Presentation rules

Competitors have 1 static slide and 3 minutes to explain the breadth and significance of their research to a non-specialist audience.

  • A single static PowerPoint slide is permitted (e.g. one slide only)
    • no slide transitions, animations or 'movement' of any description, the slide is to be presented from the beginning of the presentation and will remain in view for the duration of the oration.
  • No additional electronic media (e.g. sound and video files) are permitted.
  • No additional props (e.g. costumes, musical instruments, laboratory equipment) are permitted.
  • Presentations are limited to 3 minutes maximum and competitors exceeding 3 minutes are disqualified.
  • Presentations are to be spoken word (e.g. no poems, raps or songs, other than those that may be the target of research).
  • Presentations are to commence from the stage.
  • Presentations are considered to have commenced when a presenter starts their presentation through movement or speech.
  • Presentations must be made by memory; notes may not be used.
  • The competition will be administered in English.
  • The decision of the adjudicating panel is final.

3MT is committed to accessibility for persons with disabilities.
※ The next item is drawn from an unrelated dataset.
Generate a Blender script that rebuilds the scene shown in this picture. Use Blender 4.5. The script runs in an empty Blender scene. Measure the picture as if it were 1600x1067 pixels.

Should you require an accommodation in order to meaningfully participate, please contact Tasha Glover as soon as possible to ensure your accommodation is available.

Judging criteria

At every level of the competition, each competitor will be assessed on the three judging criteria listed below. Please note that each criterion is equally weighted and has an emphasis on audience.

1.  Communication

  • Did the presenter use language and terminology that was clear and understandable?
  • Was the pace of the talk effective?
  • Did the presenter use non-verbal communication (i.e. eye contact, voice modulation, body language, etc.) effectively?
  • Did the slide enhance, rather than detract from, the talk – was it clear, legible, and concise?

2.  Comprehension

  • Did the talk help you to understand the scholarly research and creativity?
  • Did the presenter clearly outline the nature and purpose of the scholarly research and creativity?
  • Did the presenter clearly indicate what is interesting about the scholarly research and creativity?
  • Did the talk follow a logical sequence?

3.  Engagement

  • Was the talk engaging?
  • Did the talk inspire you to want to know more?
  • Did the presenter convey enthusiasm for their work?
  • Did the presenter capture and maintain your attention?